- STATED EXERCISE
Begin at the first line below and copy each line exactly, ending with the line where "strobe((7.93,Y0,1.89)); strobe((DX,8.92,2.60),1.8,math.pi/2)" appears.

- SOURCE DATA
'''

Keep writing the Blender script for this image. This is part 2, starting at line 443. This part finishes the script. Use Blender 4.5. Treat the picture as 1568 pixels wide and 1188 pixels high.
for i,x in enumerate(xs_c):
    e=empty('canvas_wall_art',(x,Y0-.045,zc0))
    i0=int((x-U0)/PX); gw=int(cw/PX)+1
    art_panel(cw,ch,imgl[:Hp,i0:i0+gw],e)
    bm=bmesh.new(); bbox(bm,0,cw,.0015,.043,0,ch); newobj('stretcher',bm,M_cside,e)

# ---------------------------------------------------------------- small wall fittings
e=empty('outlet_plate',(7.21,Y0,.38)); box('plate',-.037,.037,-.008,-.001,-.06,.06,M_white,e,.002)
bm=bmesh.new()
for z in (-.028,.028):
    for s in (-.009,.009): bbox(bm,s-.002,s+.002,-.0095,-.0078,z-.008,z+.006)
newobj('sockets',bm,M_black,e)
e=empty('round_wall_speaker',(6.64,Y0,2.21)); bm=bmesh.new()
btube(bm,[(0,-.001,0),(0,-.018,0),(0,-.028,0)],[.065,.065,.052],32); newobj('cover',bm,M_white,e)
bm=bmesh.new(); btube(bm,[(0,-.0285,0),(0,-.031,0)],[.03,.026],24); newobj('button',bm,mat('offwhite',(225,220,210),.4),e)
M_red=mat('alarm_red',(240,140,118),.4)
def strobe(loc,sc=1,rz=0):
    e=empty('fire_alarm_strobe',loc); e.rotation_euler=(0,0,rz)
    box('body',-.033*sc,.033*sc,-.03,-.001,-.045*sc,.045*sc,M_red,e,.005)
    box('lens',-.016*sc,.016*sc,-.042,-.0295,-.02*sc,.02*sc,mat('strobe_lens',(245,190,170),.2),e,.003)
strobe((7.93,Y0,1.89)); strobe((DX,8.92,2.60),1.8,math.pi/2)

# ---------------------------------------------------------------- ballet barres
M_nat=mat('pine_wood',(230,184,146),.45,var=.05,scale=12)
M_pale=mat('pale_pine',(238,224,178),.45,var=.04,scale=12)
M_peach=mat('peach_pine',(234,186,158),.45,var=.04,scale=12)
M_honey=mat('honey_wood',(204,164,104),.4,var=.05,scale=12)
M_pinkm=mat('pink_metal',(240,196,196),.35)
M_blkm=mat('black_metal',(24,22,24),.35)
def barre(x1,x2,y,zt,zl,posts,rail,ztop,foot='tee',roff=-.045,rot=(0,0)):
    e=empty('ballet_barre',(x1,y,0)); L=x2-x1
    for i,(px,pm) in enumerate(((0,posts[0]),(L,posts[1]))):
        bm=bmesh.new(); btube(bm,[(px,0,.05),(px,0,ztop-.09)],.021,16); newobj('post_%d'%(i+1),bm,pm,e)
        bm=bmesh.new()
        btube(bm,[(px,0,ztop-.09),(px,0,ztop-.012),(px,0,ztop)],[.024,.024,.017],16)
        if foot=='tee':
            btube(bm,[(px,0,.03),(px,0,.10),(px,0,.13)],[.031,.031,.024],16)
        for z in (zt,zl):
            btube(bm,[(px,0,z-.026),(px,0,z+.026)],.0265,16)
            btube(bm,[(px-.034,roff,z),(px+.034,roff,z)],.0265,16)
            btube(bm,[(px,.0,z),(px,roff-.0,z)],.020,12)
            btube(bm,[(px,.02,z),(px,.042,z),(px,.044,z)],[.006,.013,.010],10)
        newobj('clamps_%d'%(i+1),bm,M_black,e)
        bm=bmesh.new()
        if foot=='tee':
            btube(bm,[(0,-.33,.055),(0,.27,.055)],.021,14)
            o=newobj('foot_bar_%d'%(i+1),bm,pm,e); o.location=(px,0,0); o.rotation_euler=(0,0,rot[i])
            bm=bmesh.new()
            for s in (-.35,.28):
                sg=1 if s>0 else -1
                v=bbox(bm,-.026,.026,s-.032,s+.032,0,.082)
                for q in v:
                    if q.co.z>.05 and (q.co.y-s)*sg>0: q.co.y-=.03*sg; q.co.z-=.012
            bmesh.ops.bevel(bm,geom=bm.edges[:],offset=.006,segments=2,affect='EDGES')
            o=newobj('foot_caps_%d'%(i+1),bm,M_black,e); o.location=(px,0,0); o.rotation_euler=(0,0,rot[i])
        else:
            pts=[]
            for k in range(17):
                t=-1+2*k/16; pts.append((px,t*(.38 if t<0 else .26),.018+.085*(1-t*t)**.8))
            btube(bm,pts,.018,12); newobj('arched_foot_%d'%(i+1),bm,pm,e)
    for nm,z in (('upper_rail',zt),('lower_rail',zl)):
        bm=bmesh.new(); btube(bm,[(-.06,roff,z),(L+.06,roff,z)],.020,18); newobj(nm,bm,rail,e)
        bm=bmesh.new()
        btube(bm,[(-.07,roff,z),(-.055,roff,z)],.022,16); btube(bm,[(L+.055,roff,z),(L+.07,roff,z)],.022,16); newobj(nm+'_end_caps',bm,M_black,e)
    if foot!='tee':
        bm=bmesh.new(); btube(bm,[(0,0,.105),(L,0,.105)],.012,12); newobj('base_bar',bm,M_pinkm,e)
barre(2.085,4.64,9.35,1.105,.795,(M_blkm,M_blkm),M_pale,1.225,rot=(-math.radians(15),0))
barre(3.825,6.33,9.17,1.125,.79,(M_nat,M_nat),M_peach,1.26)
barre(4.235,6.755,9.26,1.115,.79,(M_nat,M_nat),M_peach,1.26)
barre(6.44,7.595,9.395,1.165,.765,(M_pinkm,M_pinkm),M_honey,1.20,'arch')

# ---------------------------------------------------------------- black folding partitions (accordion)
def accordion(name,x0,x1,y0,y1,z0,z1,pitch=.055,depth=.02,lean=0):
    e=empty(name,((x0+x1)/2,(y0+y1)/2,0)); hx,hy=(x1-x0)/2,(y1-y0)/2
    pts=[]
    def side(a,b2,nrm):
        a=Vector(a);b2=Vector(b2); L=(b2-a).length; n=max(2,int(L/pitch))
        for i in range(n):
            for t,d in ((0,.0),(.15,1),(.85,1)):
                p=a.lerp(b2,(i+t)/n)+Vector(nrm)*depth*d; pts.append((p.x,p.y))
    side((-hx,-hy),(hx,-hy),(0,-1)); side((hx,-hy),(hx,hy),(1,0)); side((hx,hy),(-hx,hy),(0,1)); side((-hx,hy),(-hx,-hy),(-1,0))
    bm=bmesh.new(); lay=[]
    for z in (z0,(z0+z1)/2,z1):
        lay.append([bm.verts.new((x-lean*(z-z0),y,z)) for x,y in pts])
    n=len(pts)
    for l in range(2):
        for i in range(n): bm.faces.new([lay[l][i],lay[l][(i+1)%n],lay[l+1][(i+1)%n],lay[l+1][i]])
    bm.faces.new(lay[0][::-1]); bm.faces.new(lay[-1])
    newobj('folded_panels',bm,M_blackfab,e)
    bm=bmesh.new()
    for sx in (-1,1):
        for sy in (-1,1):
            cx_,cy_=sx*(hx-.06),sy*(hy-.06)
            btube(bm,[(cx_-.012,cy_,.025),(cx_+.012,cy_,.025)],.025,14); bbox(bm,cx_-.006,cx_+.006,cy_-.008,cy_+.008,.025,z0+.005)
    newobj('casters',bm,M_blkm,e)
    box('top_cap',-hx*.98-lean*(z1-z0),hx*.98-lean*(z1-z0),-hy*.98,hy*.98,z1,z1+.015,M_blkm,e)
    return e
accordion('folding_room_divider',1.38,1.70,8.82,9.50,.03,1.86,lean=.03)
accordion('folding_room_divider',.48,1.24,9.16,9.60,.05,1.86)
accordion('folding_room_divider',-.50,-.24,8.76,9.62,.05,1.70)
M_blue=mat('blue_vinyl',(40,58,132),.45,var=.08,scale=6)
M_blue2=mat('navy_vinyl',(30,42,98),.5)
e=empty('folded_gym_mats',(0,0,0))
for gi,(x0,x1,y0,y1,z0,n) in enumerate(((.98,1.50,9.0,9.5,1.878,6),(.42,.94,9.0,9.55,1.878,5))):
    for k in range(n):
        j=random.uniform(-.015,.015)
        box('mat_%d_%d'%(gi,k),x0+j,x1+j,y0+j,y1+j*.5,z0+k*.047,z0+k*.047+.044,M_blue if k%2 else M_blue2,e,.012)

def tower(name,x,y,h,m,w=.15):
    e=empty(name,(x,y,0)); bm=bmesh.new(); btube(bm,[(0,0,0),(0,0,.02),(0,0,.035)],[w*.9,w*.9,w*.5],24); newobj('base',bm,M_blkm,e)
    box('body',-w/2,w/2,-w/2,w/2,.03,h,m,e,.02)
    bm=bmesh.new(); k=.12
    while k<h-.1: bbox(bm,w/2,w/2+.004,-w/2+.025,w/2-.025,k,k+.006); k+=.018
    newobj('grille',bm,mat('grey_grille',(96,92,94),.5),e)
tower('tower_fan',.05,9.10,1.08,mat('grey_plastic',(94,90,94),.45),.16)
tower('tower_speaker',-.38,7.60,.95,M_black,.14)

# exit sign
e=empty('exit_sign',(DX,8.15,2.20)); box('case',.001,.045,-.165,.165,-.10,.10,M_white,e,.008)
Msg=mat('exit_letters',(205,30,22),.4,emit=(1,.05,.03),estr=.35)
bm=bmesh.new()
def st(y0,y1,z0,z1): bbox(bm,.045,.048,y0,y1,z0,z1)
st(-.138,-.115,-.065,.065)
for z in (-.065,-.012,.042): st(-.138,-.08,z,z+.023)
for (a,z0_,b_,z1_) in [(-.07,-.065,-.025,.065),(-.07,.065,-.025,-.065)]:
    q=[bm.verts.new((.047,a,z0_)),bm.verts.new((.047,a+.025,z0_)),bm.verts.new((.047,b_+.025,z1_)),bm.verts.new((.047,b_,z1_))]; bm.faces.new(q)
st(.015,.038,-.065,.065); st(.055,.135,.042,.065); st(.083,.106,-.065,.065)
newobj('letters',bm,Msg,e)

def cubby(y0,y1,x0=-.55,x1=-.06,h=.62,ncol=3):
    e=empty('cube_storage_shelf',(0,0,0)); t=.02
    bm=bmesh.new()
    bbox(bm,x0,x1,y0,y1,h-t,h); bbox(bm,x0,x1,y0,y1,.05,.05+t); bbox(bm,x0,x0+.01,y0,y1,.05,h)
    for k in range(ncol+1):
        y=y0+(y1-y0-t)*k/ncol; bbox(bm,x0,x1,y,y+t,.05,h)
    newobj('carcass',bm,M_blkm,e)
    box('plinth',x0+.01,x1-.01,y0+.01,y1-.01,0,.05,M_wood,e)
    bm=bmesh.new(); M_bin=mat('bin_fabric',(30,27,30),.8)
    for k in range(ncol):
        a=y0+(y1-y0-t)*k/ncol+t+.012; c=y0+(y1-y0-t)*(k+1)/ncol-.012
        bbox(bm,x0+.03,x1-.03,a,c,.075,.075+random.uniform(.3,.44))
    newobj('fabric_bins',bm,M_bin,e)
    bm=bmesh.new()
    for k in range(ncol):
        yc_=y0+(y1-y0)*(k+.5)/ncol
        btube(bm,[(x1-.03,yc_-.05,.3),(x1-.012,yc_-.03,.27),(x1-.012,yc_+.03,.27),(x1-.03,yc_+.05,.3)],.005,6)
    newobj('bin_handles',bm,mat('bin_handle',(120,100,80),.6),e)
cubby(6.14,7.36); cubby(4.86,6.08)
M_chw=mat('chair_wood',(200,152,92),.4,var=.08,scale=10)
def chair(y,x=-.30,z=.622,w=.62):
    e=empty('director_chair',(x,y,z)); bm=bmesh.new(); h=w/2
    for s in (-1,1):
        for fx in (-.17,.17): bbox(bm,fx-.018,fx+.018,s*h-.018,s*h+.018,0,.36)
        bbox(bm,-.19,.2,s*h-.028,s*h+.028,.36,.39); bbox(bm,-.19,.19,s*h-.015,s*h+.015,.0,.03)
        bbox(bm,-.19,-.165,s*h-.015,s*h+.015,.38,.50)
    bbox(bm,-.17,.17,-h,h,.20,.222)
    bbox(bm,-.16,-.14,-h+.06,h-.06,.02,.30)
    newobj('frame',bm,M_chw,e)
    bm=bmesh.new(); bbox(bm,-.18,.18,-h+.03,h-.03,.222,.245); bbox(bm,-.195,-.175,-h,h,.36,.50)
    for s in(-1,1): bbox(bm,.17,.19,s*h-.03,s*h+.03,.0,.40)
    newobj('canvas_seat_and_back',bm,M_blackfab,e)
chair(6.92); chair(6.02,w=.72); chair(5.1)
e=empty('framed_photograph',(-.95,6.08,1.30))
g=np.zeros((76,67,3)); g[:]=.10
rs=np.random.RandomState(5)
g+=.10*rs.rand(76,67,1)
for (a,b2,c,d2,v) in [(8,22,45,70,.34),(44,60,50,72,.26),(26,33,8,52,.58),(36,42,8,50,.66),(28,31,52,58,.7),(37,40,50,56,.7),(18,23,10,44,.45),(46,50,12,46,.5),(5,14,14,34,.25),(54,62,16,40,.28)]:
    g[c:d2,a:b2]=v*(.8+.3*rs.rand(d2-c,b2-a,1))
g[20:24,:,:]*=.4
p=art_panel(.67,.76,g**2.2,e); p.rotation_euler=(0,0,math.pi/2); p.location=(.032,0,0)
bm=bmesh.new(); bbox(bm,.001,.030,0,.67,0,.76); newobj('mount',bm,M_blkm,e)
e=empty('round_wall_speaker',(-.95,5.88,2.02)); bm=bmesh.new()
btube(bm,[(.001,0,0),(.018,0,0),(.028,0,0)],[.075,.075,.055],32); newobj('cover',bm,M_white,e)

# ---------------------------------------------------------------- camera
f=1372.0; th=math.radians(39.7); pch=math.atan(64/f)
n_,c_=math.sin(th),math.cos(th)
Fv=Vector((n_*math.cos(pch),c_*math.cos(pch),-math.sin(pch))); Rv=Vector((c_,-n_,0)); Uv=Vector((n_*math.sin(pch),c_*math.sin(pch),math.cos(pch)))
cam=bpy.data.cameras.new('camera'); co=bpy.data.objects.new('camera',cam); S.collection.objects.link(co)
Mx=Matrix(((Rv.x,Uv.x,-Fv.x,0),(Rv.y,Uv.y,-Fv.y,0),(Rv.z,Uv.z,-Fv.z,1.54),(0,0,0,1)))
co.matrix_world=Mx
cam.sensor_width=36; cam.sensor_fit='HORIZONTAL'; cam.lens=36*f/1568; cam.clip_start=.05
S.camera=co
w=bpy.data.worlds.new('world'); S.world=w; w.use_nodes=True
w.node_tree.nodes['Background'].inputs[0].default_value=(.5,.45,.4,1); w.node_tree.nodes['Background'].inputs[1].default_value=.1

'''

- RESULT
Keep writing the Blender script for this image. This is part 2, starting at line 443. This part finishes the script. Use Blender 4.5. Treat the picture as 1568 pixels wide and 1188 pixels high.
for i,x in enumerate(xs_c):
    e=empty('canvas_wall_art',(x,Y0-.045,zc0))
    i0=int((x-U0)/PX); gw=int(cw/PX)+1
    art_panel(cw,ch,imgl[:Hp,i0:i0+gw],e)
    bm=bmesh.new(); bbox(bm,0,cw,.0015,.043,0,ch); newobj('stretcher',bm,M_cside,e)

# ---------------------------------------------------------------- small wall fittings
e=empty('outlet_plate',(7.21,Y0,.38)); box('plate',-.037,.037,-.008,-.001,-.06,.06,M_white,e,.002)
bm=bmesh.new()
for z in (-.028,.028):
    for s in (-.009,.009): bbox(bm,s-.002,s+.002,-.0095,-.0078,z-.008,z+.006)
newobj('sockets',bm,M_black,e)
e=empty('round_wall_speaker',(6.64,Y0,2.21)); bm=bmesh.new()
btube(bm,[(0,-.001,0),(0,-.018,0),(0,-.028,0)],[.065,.065,.052],32); newobj('cover',bm,M_white,e)
bm=bmesh.new(); btube(bm,[(0,-.0285,0),(0,-.031,0)],[.03,.026],24); newobj('button',bm,mat('offwhite',(225,220,210),.4),e)
M_red=mat('alarm_red',(240,140,118),.4)
def strobe(loc,sc=1,rz=0):
    e=empty('fire_alarm_strobe',loc); e.rotation_euler=(0,0,rz)
    box('body',-.033*sc,.033*sc,-.03,-.001,-.045*sc,.045*sc,M_red,e,.005)
    box('lens',-.016*sc,.016*sc,-.042,-.0295,-.02*sc,.02*sc,mat('strobe_lens',(245,190,170),.2),e,.003)
strobe((7.93,Y0,1.89)); strobe((DX,8.92,2.60),1.8,math.pi/2)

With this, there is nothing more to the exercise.